Just another learner

One day I was surprised to find out that I had offended one of the Thai female teachers from my school. The truth is that, during an informal chit-chat, I might have used Thai slang, and thus I involuntarily offended the Thai teacher I was conversing with.

The funny thing was that I found out about my rudeness, a few days after my conversation with that Thai teacher, from my superiors. The subject was brought up very carefully, but as I am a straight forward person, I asked to be told exactly what the problem was. I would have liked to be told by the teacher who got offended by what I had said in Thai, but she chose not to, and rather preferred to let the rumors go around the school and eventually reach the ears of my bosses. If I had been offended by anyone, regardless of nationality and/or social position, I would have told that person straight away! But, I guess, that’s just me.

Now, the question is why did I speak that way to that teacher? The answer is simple: because that’s the way I speak Thai. For me, learning a new language just happens. I don’t need to put too much extra effort into it. I learned Italian, while still a kid, by watching Rai Uno and Rai Due; I learned French by not paying attention to what the French teacher was saying in class; I can understand Spanish just because I am familiar with 3 other Latin languages – Romanian, Italian, and French; and I learned Thai by listening to the people on the street. I had some failed attempts at studying, in a proper classroom, Japanese and Arabic, but as I was not exposed enough to these two languages, I can remember only a few phrases I had memorized (which can be used in any situation!).

So, today (after years in Thailand) I am able to speak the language Thai people speak on the streets. But sometimes (in fact most of the times!), the every-day Thai is not polite, and it is taboo to use it at work or in the hi-so. But the Thais forget that I’m not a native speaker of Thai, and maybe they don’t even know that I have never studied Thai the way languages are learned at school. Nobody taught me how to say the five tones; nobody told me the exact subterfuge meanings of common words, that when used in certain contexts (or pronounced in certain tones), are very rude. I just picked everything up in my daily interactions with the Thais. And, as I have no dealings at all with the high society, my Thai probably contains a lot of slang.

Having said all these, I have to admit that I am aware of the “correct” way of speaking Thai, but it’s just not me! This is it, and I admit it, and that is why I am ready to apologize for the rude words I might have said.
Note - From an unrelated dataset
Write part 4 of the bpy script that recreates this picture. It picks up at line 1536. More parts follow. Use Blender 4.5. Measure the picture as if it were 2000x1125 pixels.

As I was writing these lines, I had an epiphany. I realized why it is so difficult for the Thais who have reached adulthood to learn English! It is because their minds are corseted to the strict rules of a society that, when it finds itself in a classroom situation, cannot open its mind wide enough to receive someone else’s language. As for me, just bring it on. Good or bad. After all, I’m just another learner who tries (not too hard though 🙁 ) to achieve fluency in a language that is considered to be amongst the most difficult languages on Earth.